# Stated goal:
In the records that follow, the lines from the one containing "Reconstruct this image" to the one containing "PI = math.pi", inclusive, are to be given again exactly.

# Excerpted records:
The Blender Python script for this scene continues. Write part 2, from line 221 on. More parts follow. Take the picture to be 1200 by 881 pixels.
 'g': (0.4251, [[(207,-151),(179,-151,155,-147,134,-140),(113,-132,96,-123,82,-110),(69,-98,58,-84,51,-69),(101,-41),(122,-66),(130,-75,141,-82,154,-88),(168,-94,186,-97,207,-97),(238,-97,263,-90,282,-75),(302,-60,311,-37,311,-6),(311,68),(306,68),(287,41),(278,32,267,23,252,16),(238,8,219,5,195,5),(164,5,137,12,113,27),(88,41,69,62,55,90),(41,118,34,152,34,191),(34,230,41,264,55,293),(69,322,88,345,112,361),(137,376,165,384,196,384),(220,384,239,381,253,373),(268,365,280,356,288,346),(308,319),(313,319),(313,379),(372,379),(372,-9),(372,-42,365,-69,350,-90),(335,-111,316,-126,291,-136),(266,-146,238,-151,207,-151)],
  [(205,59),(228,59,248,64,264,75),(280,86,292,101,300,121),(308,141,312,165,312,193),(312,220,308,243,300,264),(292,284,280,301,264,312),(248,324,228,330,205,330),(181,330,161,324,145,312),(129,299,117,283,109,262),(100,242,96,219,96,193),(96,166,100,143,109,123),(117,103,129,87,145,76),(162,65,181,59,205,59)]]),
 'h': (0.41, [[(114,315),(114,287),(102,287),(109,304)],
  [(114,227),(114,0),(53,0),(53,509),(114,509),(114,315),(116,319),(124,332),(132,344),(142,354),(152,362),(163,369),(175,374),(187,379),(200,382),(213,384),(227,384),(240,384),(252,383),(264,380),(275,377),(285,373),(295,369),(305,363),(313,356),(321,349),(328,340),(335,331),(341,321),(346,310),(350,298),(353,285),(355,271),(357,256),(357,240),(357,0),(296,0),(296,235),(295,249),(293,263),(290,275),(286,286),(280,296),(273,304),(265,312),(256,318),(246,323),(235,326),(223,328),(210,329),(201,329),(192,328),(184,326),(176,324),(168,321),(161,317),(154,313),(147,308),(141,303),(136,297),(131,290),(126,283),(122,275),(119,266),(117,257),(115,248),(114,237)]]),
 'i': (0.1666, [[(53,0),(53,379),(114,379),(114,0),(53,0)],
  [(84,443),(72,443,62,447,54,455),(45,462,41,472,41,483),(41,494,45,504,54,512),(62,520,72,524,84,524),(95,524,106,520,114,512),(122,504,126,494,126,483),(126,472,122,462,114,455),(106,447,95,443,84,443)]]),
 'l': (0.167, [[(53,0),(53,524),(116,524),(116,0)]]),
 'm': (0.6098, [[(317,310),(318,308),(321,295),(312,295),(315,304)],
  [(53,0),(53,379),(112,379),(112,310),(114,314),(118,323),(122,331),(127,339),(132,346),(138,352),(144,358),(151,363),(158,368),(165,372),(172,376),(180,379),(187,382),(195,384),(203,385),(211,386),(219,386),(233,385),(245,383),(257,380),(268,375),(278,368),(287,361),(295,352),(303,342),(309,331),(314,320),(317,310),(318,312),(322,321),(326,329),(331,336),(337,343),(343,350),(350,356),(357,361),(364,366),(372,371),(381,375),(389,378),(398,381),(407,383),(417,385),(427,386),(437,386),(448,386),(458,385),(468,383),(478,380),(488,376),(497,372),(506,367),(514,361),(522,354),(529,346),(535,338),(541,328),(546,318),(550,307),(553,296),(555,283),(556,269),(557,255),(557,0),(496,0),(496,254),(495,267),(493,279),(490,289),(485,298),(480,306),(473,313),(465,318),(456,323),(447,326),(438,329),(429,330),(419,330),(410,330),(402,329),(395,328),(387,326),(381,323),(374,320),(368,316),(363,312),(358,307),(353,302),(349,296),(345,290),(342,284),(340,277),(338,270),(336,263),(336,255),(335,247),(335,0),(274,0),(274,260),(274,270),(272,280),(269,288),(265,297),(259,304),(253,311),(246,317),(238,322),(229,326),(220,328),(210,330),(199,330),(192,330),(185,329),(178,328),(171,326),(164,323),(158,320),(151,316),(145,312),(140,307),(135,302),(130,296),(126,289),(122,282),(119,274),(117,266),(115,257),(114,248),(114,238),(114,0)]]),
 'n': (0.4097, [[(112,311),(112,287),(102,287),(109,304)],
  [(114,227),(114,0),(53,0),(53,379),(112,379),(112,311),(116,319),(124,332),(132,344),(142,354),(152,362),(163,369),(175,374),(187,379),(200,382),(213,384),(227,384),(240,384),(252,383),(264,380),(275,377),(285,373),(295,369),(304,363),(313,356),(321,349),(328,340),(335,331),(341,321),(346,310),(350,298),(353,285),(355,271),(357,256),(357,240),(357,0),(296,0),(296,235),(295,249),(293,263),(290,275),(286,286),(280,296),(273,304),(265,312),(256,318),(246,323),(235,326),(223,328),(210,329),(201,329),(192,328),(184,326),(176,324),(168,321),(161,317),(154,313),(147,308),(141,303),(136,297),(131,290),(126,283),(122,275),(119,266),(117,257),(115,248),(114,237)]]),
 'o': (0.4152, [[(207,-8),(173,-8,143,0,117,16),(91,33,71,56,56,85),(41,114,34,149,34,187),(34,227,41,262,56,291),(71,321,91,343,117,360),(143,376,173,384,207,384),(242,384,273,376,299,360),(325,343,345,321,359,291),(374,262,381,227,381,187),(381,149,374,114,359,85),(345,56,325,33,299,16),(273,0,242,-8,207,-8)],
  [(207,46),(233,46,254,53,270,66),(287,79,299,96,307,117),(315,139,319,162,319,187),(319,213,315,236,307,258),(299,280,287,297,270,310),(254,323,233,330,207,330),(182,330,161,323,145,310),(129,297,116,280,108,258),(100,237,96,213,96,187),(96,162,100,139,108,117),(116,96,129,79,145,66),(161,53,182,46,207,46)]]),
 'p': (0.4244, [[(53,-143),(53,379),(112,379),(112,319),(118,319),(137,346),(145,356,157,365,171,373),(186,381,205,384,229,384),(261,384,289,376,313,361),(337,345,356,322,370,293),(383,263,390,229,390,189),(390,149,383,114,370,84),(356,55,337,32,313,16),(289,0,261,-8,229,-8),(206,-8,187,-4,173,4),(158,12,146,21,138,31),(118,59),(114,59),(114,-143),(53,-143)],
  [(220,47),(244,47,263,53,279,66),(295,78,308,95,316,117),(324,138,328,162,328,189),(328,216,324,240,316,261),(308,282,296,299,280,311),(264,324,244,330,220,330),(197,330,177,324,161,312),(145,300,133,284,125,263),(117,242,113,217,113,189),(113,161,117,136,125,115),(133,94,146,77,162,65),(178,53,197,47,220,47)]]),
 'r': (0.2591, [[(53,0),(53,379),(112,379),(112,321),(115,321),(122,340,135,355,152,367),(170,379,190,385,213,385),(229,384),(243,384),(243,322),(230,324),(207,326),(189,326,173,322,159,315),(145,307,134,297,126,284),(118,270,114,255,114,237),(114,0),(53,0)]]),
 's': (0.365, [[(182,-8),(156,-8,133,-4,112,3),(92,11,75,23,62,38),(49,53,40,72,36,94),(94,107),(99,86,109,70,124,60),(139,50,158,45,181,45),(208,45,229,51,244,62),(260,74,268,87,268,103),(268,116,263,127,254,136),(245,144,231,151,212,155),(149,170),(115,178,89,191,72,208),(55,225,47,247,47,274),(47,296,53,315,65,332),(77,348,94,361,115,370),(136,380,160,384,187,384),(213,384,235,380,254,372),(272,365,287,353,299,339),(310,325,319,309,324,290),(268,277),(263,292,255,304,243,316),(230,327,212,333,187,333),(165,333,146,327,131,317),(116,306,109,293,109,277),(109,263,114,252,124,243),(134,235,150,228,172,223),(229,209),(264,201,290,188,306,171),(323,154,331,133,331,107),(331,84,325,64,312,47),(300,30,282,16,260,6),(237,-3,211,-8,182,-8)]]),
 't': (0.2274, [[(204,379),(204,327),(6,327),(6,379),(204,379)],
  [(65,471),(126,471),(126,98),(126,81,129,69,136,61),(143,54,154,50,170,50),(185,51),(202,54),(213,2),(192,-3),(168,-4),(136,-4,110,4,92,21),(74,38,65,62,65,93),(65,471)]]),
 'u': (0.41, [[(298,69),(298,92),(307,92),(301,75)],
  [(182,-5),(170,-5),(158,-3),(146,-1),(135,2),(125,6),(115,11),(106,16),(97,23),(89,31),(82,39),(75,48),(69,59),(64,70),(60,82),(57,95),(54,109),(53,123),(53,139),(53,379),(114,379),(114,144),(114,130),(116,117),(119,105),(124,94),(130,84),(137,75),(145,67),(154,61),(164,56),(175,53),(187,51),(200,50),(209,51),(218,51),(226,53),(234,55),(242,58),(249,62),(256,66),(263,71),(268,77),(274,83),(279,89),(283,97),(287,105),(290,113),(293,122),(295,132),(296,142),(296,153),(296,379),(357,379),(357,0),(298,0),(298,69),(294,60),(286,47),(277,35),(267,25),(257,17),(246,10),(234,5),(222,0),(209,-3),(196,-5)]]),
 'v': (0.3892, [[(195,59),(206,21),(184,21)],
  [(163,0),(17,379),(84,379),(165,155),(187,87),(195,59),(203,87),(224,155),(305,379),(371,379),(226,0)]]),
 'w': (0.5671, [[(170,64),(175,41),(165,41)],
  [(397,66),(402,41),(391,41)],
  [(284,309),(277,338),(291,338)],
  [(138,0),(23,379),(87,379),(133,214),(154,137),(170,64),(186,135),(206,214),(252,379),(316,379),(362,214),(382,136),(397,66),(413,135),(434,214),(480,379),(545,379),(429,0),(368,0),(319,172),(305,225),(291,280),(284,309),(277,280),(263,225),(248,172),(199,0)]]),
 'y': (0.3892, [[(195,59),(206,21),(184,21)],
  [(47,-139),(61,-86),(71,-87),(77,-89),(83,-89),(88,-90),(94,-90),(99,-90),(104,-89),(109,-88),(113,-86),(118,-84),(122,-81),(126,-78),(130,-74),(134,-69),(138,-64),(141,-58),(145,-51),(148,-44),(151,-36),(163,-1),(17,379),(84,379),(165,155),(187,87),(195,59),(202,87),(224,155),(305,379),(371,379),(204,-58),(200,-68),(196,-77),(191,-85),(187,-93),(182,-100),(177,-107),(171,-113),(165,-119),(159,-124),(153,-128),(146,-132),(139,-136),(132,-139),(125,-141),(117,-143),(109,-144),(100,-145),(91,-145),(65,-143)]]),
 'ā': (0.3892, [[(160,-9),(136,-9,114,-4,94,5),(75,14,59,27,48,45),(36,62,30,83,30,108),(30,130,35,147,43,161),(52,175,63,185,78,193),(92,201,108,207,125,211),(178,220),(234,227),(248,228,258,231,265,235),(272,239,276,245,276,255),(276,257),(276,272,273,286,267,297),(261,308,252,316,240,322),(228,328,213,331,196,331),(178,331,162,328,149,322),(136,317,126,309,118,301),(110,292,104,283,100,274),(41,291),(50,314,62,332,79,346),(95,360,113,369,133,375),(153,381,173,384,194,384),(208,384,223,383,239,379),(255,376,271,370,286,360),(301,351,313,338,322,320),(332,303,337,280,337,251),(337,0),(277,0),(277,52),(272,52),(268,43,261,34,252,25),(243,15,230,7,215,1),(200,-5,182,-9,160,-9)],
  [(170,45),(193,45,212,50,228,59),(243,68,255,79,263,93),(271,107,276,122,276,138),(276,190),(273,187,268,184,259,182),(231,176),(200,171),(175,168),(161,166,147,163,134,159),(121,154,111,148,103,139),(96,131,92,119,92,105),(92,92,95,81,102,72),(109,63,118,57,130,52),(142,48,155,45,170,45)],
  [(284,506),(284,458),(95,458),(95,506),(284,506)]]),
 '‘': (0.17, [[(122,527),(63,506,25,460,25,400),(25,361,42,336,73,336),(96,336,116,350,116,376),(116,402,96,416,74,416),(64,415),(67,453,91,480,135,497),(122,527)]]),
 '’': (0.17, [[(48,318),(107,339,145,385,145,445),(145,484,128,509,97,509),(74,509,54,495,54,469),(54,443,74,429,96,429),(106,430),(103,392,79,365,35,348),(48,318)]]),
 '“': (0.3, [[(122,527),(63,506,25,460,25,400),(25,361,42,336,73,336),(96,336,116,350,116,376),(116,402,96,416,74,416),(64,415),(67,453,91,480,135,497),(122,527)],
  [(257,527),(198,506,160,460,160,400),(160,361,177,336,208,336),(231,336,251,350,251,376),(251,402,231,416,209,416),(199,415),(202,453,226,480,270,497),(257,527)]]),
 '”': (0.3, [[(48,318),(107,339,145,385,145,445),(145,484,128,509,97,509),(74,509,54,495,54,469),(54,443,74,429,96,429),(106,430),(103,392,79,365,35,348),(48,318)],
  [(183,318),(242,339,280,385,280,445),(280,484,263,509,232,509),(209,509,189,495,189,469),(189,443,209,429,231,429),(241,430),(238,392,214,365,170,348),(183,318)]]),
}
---
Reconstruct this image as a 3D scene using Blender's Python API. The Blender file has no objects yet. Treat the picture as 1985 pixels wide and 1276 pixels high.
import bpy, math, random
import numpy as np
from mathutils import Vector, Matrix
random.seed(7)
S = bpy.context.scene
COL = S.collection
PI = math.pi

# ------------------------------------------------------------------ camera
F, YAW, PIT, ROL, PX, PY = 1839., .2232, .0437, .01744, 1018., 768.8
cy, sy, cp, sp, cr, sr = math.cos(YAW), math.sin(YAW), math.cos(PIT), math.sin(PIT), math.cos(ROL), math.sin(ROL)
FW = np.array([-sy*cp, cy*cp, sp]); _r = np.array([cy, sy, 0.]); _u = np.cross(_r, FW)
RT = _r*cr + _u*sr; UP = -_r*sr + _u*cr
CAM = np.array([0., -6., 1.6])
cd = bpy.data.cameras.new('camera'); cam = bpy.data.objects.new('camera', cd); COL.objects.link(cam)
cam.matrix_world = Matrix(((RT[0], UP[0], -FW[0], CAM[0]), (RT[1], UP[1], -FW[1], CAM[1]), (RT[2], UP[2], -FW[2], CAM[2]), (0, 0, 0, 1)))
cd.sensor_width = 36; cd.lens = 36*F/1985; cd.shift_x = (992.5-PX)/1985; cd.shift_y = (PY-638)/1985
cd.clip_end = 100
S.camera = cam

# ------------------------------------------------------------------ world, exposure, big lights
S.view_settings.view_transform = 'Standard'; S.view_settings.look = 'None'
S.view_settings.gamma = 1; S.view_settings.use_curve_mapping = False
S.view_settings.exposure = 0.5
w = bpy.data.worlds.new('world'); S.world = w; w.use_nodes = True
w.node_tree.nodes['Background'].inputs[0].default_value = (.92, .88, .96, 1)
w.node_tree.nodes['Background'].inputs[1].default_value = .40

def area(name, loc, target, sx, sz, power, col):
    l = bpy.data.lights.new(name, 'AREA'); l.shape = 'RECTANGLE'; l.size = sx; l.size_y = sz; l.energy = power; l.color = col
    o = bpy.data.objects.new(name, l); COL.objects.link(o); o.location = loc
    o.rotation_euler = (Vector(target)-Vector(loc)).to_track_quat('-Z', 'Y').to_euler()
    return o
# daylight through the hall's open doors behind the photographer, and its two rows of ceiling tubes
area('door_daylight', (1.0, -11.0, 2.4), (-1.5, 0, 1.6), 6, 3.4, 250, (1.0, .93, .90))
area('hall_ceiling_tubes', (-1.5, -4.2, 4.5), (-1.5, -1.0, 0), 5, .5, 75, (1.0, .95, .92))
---
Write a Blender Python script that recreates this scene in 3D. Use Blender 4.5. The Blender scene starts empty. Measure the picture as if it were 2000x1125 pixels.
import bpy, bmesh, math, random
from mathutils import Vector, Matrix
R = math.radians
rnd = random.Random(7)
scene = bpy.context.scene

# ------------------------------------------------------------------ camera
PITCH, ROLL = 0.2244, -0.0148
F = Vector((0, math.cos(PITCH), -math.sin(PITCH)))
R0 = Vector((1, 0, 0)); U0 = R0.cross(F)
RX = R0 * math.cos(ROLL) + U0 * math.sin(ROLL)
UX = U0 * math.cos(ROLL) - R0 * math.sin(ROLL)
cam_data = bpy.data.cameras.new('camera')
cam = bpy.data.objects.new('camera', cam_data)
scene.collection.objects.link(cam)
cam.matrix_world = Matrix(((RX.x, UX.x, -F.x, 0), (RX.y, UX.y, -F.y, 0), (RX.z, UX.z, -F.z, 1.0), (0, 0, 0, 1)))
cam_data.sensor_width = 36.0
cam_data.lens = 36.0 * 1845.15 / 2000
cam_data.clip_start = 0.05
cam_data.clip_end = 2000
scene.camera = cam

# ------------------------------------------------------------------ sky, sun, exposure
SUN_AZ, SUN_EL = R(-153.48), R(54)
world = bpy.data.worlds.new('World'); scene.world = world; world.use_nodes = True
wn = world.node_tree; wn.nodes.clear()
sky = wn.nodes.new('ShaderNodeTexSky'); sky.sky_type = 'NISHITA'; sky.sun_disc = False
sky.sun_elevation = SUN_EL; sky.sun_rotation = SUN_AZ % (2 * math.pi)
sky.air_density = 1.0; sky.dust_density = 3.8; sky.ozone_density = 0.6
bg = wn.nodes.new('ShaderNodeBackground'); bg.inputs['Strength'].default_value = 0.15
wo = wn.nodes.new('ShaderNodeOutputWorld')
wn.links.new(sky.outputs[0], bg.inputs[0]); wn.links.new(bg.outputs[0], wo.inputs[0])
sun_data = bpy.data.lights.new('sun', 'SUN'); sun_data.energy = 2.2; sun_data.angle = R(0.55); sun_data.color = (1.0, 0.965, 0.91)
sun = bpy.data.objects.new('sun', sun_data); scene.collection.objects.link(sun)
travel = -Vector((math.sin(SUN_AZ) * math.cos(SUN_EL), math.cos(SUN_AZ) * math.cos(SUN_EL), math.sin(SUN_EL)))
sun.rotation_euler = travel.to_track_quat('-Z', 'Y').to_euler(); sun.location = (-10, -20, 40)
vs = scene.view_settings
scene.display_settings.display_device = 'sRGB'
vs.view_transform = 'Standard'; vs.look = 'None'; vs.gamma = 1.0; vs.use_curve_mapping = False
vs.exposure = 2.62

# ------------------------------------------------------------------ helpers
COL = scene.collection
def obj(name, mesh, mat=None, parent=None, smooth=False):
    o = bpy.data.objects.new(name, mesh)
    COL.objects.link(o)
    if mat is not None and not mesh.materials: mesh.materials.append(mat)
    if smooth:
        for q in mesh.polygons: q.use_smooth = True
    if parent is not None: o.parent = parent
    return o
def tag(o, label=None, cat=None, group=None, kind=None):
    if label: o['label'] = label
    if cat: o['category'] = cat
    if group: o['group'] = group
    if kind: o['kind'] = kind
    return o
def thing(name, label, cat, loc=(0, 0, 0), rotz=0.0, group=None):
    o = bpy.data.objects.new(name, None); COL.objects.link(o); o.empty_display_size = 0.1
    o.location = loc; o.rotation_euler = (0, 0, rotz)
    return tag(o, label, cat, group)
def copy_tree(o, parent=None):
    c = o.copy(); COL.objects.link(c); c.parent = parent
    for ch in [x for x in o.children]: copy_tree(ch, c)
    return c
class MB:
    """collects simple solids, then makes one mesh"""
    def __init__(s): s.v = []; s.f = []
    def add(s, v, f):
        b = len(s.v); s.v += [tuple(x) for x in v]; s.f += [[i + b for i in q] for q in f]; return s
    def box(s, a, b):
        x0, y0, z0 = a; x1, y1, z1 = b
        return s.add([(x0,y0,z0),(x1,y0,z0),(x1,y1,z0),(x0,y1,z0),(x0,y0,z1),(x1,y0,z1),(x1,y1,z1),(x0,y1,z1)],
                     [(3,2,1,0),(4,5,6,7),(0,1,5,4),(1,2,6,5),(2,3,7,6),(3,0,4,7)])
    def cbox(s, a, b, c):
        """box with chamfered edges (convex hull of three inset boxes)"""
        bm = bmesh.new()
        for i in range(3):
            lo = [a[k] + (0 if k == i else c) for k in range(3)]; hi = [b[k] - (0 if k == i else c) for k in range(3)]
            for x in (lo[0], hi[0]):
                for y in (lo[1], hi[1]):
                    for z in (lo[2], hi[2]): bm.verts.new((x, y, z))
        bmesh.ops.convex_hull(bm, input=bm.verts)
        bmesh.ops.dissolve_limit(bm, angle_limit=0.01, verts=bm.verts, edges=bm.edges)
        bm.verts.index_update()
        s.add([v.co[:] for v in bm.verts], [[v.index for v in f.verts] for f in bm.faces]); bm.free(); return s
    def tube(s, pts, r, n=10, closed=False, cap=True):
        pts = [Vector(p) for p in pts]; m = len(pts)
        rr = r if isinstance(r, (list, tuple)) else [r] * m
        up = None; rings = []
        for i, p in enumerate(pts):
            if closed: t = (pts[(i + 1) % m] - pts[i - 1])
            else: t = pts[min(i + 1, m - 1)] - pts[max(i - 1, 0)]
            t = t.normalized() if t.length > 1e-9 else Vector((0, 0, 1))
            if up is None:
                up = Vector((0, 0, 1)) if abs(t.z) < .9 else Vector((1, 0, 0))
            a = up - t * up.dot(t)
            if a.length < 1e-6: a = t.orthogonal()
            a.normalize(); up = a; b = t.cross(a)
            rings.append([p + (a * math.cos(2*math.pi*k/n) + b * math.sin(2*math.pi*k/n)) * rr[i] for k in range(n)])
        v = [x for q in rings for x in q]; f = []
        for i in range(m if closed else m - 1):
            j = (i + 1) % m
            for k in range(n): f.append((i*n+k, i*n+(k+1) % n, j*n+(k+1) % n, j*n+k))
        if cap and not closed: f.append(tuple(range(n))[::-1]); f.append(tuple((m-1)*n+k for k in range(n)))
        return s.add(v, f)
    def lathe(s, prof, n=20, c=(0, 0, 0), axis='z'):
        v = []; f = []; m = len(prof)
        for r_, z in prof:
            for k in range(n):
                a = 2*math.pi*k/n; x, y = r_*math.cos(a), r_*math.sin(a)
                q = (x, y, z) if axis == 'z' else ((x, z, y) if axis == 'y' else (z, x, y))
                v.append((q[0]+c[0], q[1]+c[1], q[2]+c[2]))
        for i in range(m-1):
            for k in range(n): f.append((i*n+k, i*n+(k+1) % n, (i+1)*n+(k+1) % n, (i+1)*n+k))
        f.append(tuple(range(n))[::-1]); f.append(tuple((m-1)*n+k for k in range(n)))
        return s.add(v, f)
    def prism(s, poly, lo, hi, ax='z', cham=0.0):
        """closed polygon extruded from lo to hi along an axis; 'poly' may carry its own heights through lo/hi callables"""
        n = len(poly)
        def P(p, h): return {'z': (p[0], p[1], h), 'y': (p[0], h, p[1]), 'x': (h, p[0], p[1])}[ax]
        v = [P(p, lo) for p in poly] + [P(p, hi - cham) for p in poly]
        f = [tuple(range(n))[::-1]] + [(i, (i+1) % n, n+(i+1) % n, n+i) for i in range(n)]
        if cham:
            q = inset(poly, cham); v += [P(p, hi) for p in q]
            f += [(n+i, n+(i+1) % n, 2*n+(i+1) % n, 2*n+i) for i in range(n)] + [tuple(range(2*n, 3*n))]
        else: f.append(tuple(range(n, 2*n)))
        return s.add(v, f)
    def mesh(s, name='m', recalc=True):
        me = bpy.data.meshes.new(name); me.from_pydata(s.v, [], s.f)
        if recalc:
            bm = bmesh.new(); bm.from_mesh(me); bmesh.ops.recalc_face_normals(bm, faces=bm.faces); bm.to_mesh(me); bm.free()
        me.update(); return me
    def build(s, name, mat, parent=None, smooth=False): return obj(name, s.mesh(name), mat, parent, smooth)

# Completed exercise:
Reconstruct this image as a 3D scene using Blender's Python API. The Blender file has no objects yet. Treat the picture as 1985 pixels wide and 1276 pixels high.
import bpy, math, random
import numpy as np
from mathutils import Vector, Matrix
random.seed(7)
S = bpy.context.scene
COL = S.collection
PI = math.pi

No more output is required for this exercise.